** Material provided **
◆ ◆ ◆ ◆
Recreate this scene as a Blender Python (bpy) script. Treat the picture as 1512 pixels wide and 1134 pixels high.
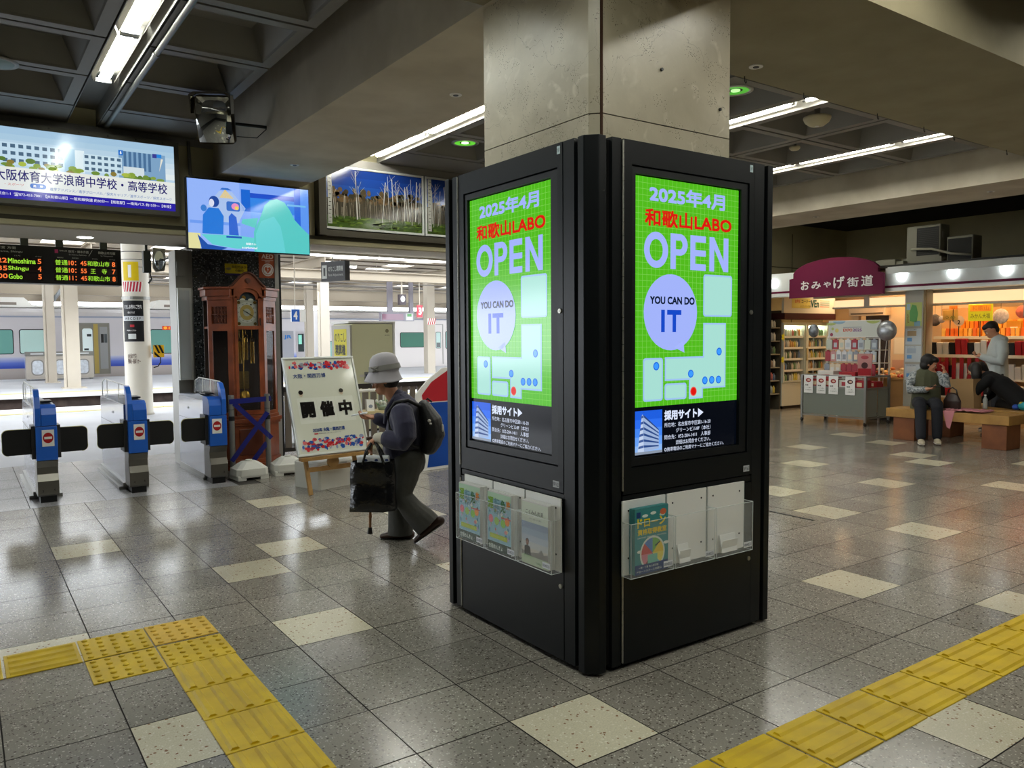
import bpy, bmesh, math, random
from mathutils import Vector, Matrix
R_ = math.radians
PI = math.pi
scn = bpy.context.scene
for _o in list(bpy.data.objects):
    bpy.data.objects.remove(_o)
COL = scn.collection
rnd = random.Random(7)

# ------------------------------------------------------------------ camera
cam_d = bpy.data.cameras.new('camera')
cam = bpy.data.objects.new('camera', cam_d)
COL.objects.link(cam)
cam_d.sensor_width = 36.0
cam_d.lens = 1165.16 * 36.0 / 1512.0
cam_d.clip_start = 0.05
cam_d.clip_end = 400
_r = Vector((0.81922982, -0.57342197, -0.00705282))
_u = Vector((0.0400971, 0.04500829, 0.99818159))
_b = -Vector((0.57206182, 0.81802292, -0.05986469))
cam.matrix_world = Matrix(((_r.x, _u.x, _b.x, -2.0726), (_r.y, _u.y, _b.y, -2.4247), (_r.z, _u.z, _b.z, 1.4740), (0, 0, 0, 1)))
scn.camera = cam

# ------------------------------------------------------------------ world, exposure
scn.view_settings.view_transform = 'Standard'
scn.view_settings.look = 'None'
scn.view_settings.exposure = 0.0
scn.view_settings.gamma = 1.0
scn.view_settings.use_curve_mapping = False
w = bpy.data.worlds.new('world'); scn.world = w; w.use_nodes = True
bg = w.node_tree.nodes['Background']
bg.inputs[0].default_value = (0.88, 0.94, 1.0, 1)
bg.inputs[1].default_value = 7.0
scn.cycles.use_denoising = True
scn.cycles.max_bounces = 8
scn.cycles.diffuse_bounces = 4
scn.cycles.glossy_bounces = 4
scn.cycles.transmission_bounces = 6
scn.cycles.transparent_max_bounces = 12
scn.cycles.sample_clamp_indirect = 6.0
scn.cycles.caustics_reflective = False
scn.cycles.caustics_refractive = False

# ------------------------------------------------------------------ materials
def srgb(h):
    h = h.lstrip('#')
    c = [int(h[i:i+2], 16) / 255 for i in (0, 2, 4)]
    return tuple(x / 12.92 if x <= 0.04045 else ((x + 0.055) / 1.055) ** 2.4 for x in c) + (1,)
_mats = {}
def mat(name, col='808080', rough=0.5, metal=0.0, spec=0.5, emit=None, es=1.0, noise=0.0, nscale=8.0, bump=0.0, bscale=40.0, trans=0.0, alpha=1.0, ior=1.45, sheen=0.0, coat=0.0, col2=None):
    if name in _mats: return _mats[name]
    m = bpy.data.materials.new(name); m.use_nodes = True
    nt = m.node_tree; b = nt.nodes['Principled BSDF']
    b.inputs['Base Color'].default_value = srgb(col)
    b.inputs['Roughness'].default_value = rough
    b.inputs['Metallic'].default_value = metal
    b.inputs['Specular IOR Level'].default_value = spec
    b.inputs['IOR'].default_value = ior
    if sheen: b.inputs['Sheen Weight'].default_value = sheen
    if coat: b.inputs['Coat Weight'].default_value = coat
    if trans: b.inputs['Transmission Weight'].default_value = trans
    if alpha < 1: b.inputs['Alpha'].default_value = alpha
    if emit:
        b.inputs['Emission Color'].default_value = srgb(emit)
        b.inputs['Emission Strength'].default_value = es
    if noise or col2:
        g = nt.nodes.new('ShaderNodeNewGeometry')
        n = nt.nodes.new('ShaderNodeTexNoise'); n.inputs['Scale'].default_value = nscale; n.inputs['Detail'].default_value = 4
        nt.links.new(g.outputs['Position'], n.inputs['Vector'])
        mx = nt.nodes.new('ShaderNodeMix'); mx.data_type = 'RGBA'
        c = srgb(col)
        c2 = srgb(col2) if col2 else tuple(x * (1 - noise) for x in c[:3]) + (1,)
        mx.inputs['A'].default_value = c; mx.inputs['B'].default_value = c2
        rp = nt.nodes.new('ShaderNodeMapRange'); rp.inputs[1].default_value = 0.35; rp.inputs[2].default_value = 0.65
        nt.links.new(n.outputs['Fac'], rp.inputs[0]); nt.links.new(rp.outputs[0], mx.inputs['Factor'])
        nt.links.new(mx.outputs['Result'], b.inputs['Base Color'])
    if bump:
        g2 = nt.nodes.new('ShaderNodeNewGeometry')
        n2 = nt.nodes.new('ShaderNodeTexNoise'); n2.inputs['Scale'].default_value = bscale; n2.inputs['Detail'].default_value = 3
        nt.links.new(g2.outputs['Position'], n2.inputs['Vector'])
        bp = nt.nodes.new('ShaderNodeBump'); bp.inputs['Strength'].default_value = bump; bp.inputs['Distance'].default_value = 0.01
        nt.links.new(n2.outputs['Fac'], bp.inputs['Height']); nt.links.new(bp.outputs[0], b.inputs['Normal'])
    _mats[name] = m
    return m
def glow(name, col, es=1.0):
    """a lit display or lamp surface with a little gloss"""
    return mat(name, '050505', rough=0.12, spec=0.5, emit=col, es=es)
def flat(col, rough=0.45):
    return mat('print ' + col, col, rough=rough, spec=0.3)
def lit(col, es=1.0):
    return glow('display %s %.2f' % (col, es), col, es)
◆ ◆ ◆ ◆
Repeat the listing above up to and including the line with "rnd = random.Random(7)", starting from its first line. Drop any pictures.

** Final result **
Recreate this scene as a Blender Python (bpy) script. Treat the picture as 1512 pixels wide and 1134 pixels high.
import bpy, bmesh, math, random
from mathutils import Vector, Matrix
R_ = math.radians
PI = math.pi
scn = bpy.context.scene
for _o in list(bpy.data.objects):
    bpy.data.objects.remove(_o)
COL = scn.collection
rnd = random.Random(7)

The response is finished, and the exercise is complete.